All of this required an "unprecedented level of access," according to Marsilio, and the project only worked because the NBA was willing to provide it. Kuschnir explained that the working relationship between the league and the filmmakers became more comfortable over time, and indeed, I noticed that the film featured camera angles from games later in the series that didn’t exist in the first few contests. (The Game 7 shot of Tyronn Lue that I raved about comes from a camera mounted on the scorer’s table along the sideline — you can actually see it behind Lue, to his left, in this photo.)

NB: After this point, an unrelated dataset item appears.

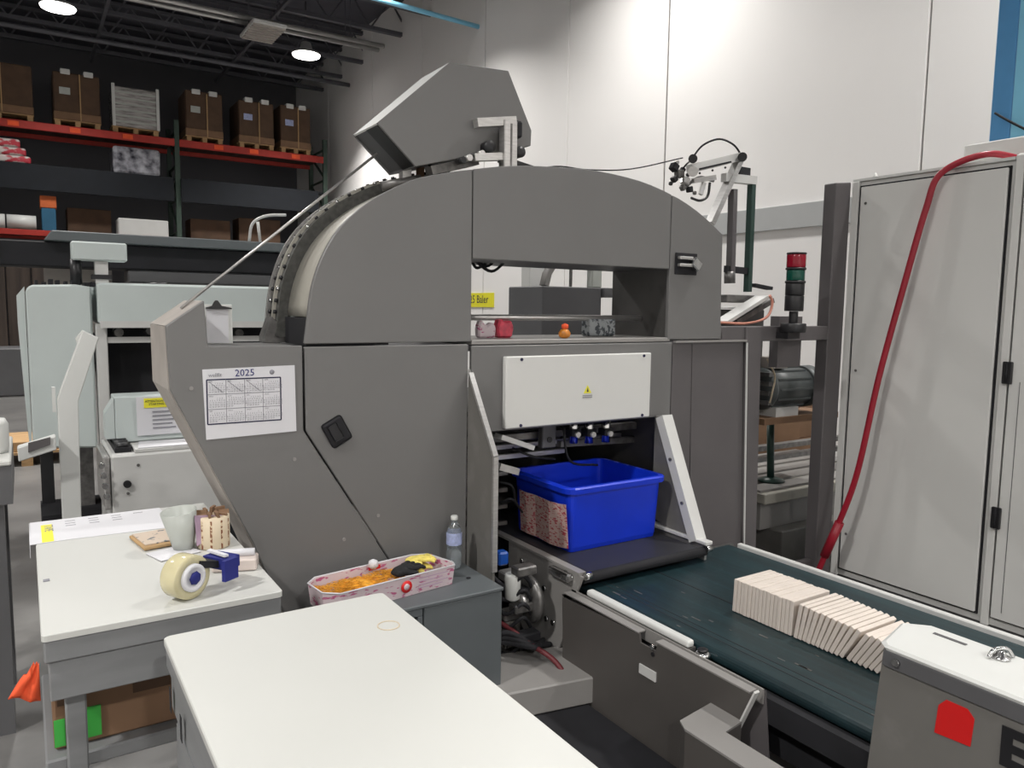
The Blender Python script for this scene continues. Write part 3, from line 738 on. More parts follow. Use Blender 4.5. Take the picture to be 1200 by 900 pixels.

It all comes together in "Follow My Lead" to give you a new perspective on the highest-stakes basketball in the world, regardless of whether you watched this year’s NBA Finals when it happened. And if this is where the spectator experience for professional sports is headed, I’m fully on board.

Asked about Oculus VR’s interest in nongaming applications, Wei pointed out that John Carmack, the company’s chief technology officer — who, of course, was a renowned game developer for decades before he joined Oculus in 2013 — said at Oculus Connect 2 last year that VR adoption will be driven by content such as photos and videos.


"For broadening the audience to VR, video is a huge gateway experience," said Wei. "It’s going to be incredibly important.